There's a lot to keep an eye on in this game, and not enough time or actions to deal with every threat. Players need to collect food and wood, as well as hunting beasts, all the while exploring deeper into the island to find the natural resources required to build useful inventions. Oh, and they also need to construct a shelter, with a multi-layered roof and preferably a palisade to keep out the wild animals.

Every time the adventurers take a risk with an action (sending one worker rather than two) they risk having an adventure. And for 'adventure' read 'an event that kicks you in the teeth at least once if not twice.'

In this game, the three amigos suffered a lot of resource deprivation, with one part of the island being unlucky enough to be ravaged by a hurricane and an earthquake in successive turns. Paul was taking quite a few wounds, and was needing to use actions to heal as often as possible. A shelter was soon constructed, and it was decided to focus on building some useful items like a map / shortcut rather than worry too much about the woodpile at first. An early successful hunt of a jaguar proved to provide much food, but unfortunately some of it rotted away due to there not being a fridge anywhere in sight...

The monthly events turned out to be less awful than they might have been, and some fortuitous dice-rolling also kept the 'adventures' at bay.

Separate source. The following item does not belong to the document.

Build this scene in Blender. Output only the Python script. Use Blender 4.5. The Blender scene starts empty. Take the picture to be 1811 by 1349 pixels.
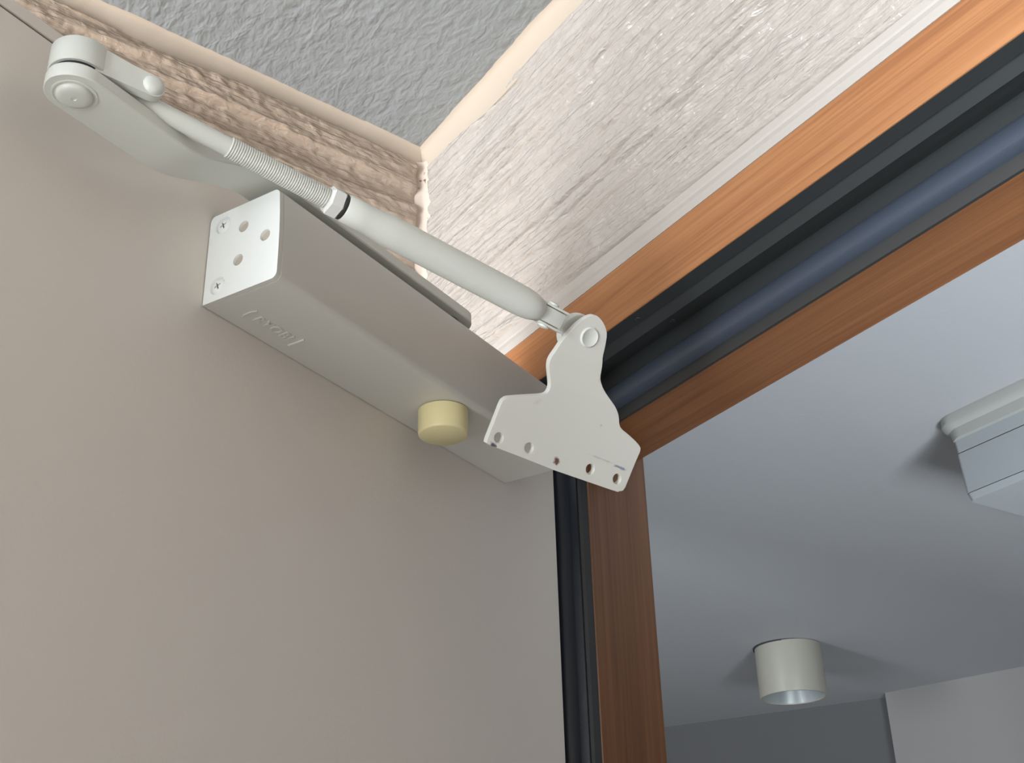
import bpy, bmesh, math
from mathutils import Vector, Matrix, noise
import numpy as np
PI = math.pi
scn = bpy.context.scene
COL = scn.collection

# ------------------------------------------------------------------ camera
cam_d = bpy.data.cameras.new('camera')
cam = bpy.data.objects.new('camera', cam_d); COL.objects.link(cam)
cam_d.sensor_fit = 'HORIZONTAL'; cam_d.sensor_width = 36.0
cam_d.lens = 2217.59 / 1811 * 36.0
cam_d.clip_start = 0.02
roll, pitch = math.radians(-1.60517), math.radians(27.12971)
fw = Vector((0, math.cos(pitch), math.sin(pitch)))
up = Vector((0, -math.sin(pitch), math.cos(pitch)))
rx = Vector((1, 0, 0))
r2 = rx * math.cos(roll) + up * math.sin(roll)
u2 = -rx * math.sin(roll) + up * math.cos(roll)
CAMZ = 1.60
m = Matrix((r2, u2, -fw)).transposed().to_4x4(); m.translation = (0, 0, CAMZ)
cam.matrix_world = m
scn.camera = cam

# ------------------------------------------------------------------ world, lights, exposure
scn.view_settings.view_transform = 'Standard'
scn.view_settings.look = 'None'
scn.view_settings.gamma = 1.0
scn.view_settings.use_curve_mapping = False
scn.view_settings.exposure = 0.86
world = bpy.data.worlds.new('world'); scn.world = world; world.use_nodes = True
bgn = world.node_tree.nodes['Background']
bgn.inputs[0].default_value = (0.80, 0.86, 1.0, 1)
bgn.inputs[1].default_value = 0.30

def area(name, loc, target, sx, sy, power, color):
    l = bpy.data.lights.new(name, 'AREA'); l.shape = 'RECTANGLE'
    l.size = sx; l.size_y = sy; l.energy = power; l.color = color
    o = bpy.data.objects.new(name, l); COL.objects.link(o); o.location = loc
    o.rotation_euler = (Vector(target) - Vector(loc)).to_track_quat('-Z', 'Y').to_euler()
    return o
area('window_light_near', (-1.9, -0.9, 1.2), (-0.05, 0.75, 2.0), 1.7, 1.7, 135, (0.88, 0.95, 1.0))
area('fill_light_warm', (-0.30, 0.70, 1.55), (-0.07, 0.96, 2.25), 0.10, 0.10, 0.42, (1.0, 0.68, 0.44))  # added warm fill behind the door; no lamp known there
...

And so it came to pass that by the 10th month, although the weather had become atrocious, the boys had built a sufficiently robust shelter to keep themselves alive, and were able to focus on finishing the woodpile. A ship then sailed into view, and they were rescued from the cursed island. Well - Dan and Jon were rescued - Paul set a new low for the IBG'ers by falling asleep during the game (yes really!!) and therefore was left to sleep on the shore as the others made their escape.

This is a great co-op (although a little long on its first outing) and with at least 5 more scenarios to attempt, it will likely see lots more table time (although maybe not with Paul.....)

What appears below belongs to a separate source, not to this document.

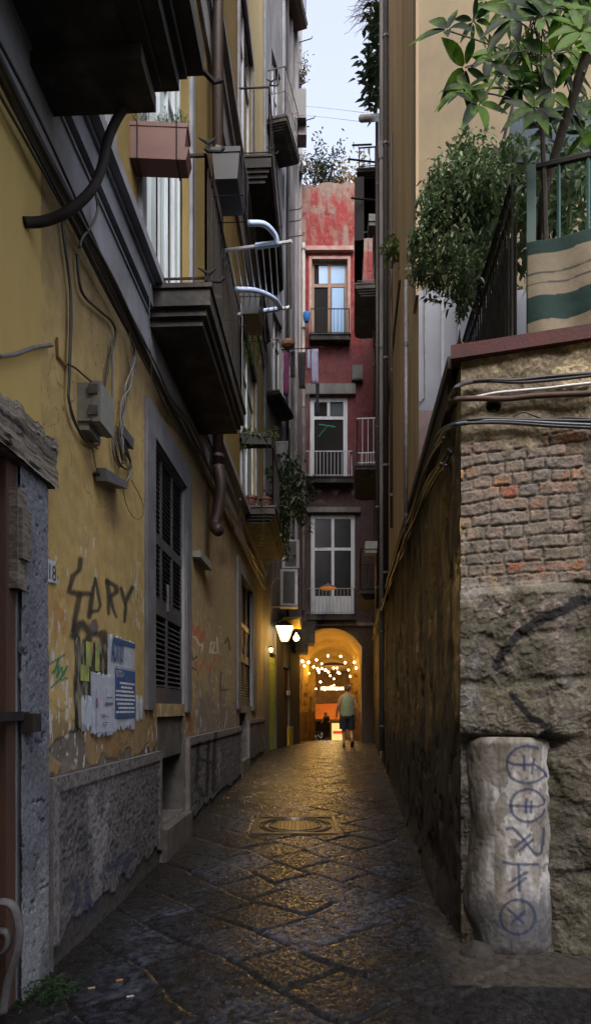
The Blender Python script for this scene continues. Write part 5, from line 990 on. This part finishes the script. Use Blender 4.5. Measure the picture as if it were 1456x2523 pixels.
for i, dz in enumerate((0, .05, -.045, .10, -.09)):
    pts = [FRW.pt(s, 3.30+.045*min(s-4.2, 5)+dz+.03*math.sin(s*2.1+i*1.3)+.25*max(0, 5.2-s)*(-.6), .05+.015*i) for s in np.arange(4.25, 18.5, .55)]
    wires('alley_cable', pts, .012+.003*(i == 0), cable_m, ['thickest cable running along the top of the right alley wall', 'cable just above the thickest one on the right alley wall', 'cable just below the thickest one on the right alley wall', 'uppermost cable along the right alley wall', 'lowest cable along the right alley wall'][i], 'cable', 'cables along the right alley wall')
wp = thing('conduit', 'pale vertical conduit at the far end of the right alley wall', 'conduit', FRW.on(938, 1840, .04)); MB().tube([FRW.on(938, 1545, .05), FRW.on(938, 1870, .05)], .025, 6).build('pipe', pale_m, wp)

# ================================================================ RIGHT BUILDINGS
R1 = thing('ochre_building', 'tall streaky ochre building rising behind the garden terrace on the right', 'building', (3.5, 10, 0))
ochre = mat('streaky_ochre', (.50, .36, .19), (.33, .235, .13), scale=5, streak=.06, bump=.25, lo=.38, hi=.62); tan = mat('tan_plaster', (.17, .13, .066), (.11, .085, .046), scale=1.7, streak=.6, bump=.15)
wall(FRW, YB*1.0037, 14.05, 3.8, 22, []).build('alley_wall', ochre, R1)
MB().fbox(FRW, YB*1.0037+.0, YB*1.0037+.32, 5.8, 22, .0, .03).build('corner_strip', mat('corner_render', (.28, .20, .12), (.20, .145, .09), scale=7, streak=.06), R1)
wall(FT, 0, 6, 5.85, 22, []).build('front_wall', tan, R1)
wall(FT, 0, 6, 4.6, 5.85, []).build('lower_front', mat('lilac_render', (.20, .215, .255), (.16, .17, .20), scale=2), R1)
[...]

So, a game I was interested in at Essen, the designer Filip Milunski, a Pole, had come up with Magnum Sal and Mare Balticum in the past, two games I had, the latter being popular with the Horakids.  As it happens Philip was the first of us to have a look at this game and indeed play it.  His comment was ‘a game he’d play again if someone brought it along to the club’, not bad then!  As it was James was also interested so we took him at his word and dragged him back to the stand to play it again almost immediately.  Jon joined us too.  We played, I liked, I bought, we played it twice on the ferry home although Philip’s CV on one of those was almost non-existent. 

Tonight at the IBG Philip and I were joined by Dan II / Natasha to put together amazing resumes of our lives.  Basically the game is a dice fest, always a favourite with me – hold on that’s a lie, I’m far from keen on the dice, so what’s going on here then?  I don’t know it just seems to have the light feel of a dice game which you can tweak a little and still enjoy.  The dice allow you to buy cards, which make up your CV.  There’s some set collection involved,  and a life goal or two to head towards to.

Dan started off on his bike and was soon putting together the hippiest of hippy CVs; he studied at the “University of the Third Age”, made lots of “College Friends”, did the “trip Around the World”, “Inherited a House” and undertook some “Volunteer Work”!  Philip struggled in the Health, Relationship and particularly Knowledge, so concentrated on working his way through every job possible, spending his hard earned cash on various assets.  I was playing my Knowledge card and also invested well.  The last round saw me finally make use of the pension fund I’d taken early on and score a useful 15 points.  Unfortunately Dan had done even better on the life goals and took victory by a good margin.
Final Scores; Dan II – 65, Neil – 60, Philip – 49.